Analyst coverage is split, which captures the genuine uncertainty around the name. Jefferies initiated in late March at Hold with a $17.50 target — essentially at-the-money to today's $15.16 — reflecting scepticism about near-term fundamentals. Northland Capital Markets was more upbeat around the same time, raising its target to $34 while maintaining Outperform. B. Riley upgraded to Buy in mid-March with a $27 target. The mean analyst target across the coverage group is $27.13, implying roughly 79% upside from current levels. That gap is wide, but it reflects a genuine bull/bear divide rather than stale data — the Jefferies initiation is recent and anchors the bear case close to spot. EV/EBITDA of 7.7x has contracted by about 0.7x over the past month, pulled lower by the price decline, while the earnings yield factor ranks in the 82nd percentile of the universe — an above-average value signal on that dimension.
Insider activity adds a constructive longer-run data point. Independent Director Charles Wesley purchased shares three separate times between November 2025 and January 2026, accumulating roughly $1.6 million worth at prices ranging from $17.83 to $18.00. Net insider buying over the past 90 days is approximately $1.5 million in value. That cluster of buying at levels above the current price is worth noting, even if the most recent trade dates to January rather than April. COO Heath Lovell received a stock award in late March and sold a small portion to cover taxes — a routine transaction with limited signalling value.

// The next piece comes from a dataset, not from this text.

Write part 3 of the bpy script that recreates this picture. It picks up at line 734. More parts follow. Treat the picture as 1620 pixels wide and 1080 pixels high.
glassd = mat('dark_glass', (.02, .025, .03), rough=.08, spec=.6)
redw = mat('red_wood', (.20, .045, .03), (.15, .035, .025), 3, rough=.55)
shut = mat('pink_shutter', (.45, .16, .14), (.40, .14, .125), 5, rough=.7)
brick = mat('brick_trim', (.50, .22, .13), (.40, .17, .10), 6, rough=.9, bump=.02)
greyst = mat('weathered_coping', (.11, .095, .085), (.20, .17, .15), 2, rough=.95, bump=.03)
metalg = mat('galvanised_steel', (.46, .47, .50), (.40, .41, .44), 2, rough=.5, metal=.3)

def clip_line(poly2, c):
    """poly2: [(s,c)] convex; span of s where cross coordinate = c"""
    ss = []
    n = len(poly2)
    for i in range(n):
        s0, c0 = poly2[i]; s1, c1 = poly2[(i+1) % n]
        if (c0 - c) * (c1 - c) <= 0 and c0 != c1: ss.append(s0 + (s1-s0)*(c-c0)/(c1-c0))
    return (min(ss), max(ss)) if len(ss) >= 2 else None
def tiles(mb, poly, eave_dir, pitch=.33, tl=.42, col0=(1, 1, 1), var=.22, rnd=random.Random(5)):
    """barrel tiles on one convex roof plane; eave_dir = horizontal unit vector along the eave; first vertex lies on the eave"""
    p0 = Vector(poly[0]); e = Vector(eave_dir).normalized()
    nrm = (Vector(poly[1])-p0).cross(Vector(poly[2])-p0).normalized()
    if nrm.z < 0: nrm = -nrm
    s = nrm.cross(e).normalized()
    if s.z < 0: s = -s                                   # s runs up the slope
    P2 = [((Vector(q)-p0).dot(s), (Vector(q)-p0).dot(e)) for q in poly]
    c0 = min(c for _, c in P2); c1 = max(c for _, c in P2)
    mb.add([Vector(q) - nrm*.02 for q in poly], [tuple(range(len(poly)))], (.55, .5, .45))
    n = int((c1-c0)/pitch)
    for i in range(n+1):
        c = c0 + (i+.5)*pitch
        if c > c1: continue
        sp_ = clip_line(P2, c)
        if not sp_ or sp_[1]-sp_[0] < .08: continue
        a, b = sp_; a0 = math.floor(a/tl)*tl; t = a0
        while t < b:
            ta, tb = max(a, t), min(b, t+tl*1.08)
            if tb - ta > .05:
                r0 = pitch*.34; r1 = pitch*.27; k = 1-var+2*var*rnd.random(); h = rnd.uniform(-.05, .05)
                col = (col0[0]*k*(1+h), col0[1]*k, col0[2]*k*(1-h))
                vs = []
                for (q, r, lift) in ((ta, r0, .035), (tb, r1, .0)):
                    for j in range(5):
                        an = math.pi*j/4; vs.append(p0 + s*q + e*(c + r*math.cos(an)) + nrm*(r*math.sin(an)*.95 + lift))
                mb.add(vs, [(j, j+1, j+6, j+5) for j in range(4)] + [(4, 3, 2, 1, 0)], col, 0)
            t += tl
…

The last two earnings prints frame the risk clearly. The March 12 result produced a 9.6% one-day drop and an 11.2% five-day decline. The prior event, in mid-March 2026, delivered a 2.8% gain and a 4.1% five-day move. The record is asymmetric: the downside miss was roughly three times the size of the upside move. What to watch around May 6 is whether management's commentary on its power-generation transition — the central narrative for the bull case — gives the market enough to close the gap between Jefferies' $17.50 and Northland's $34, or whether a second consecutive revenue miss firms up the sceptical view.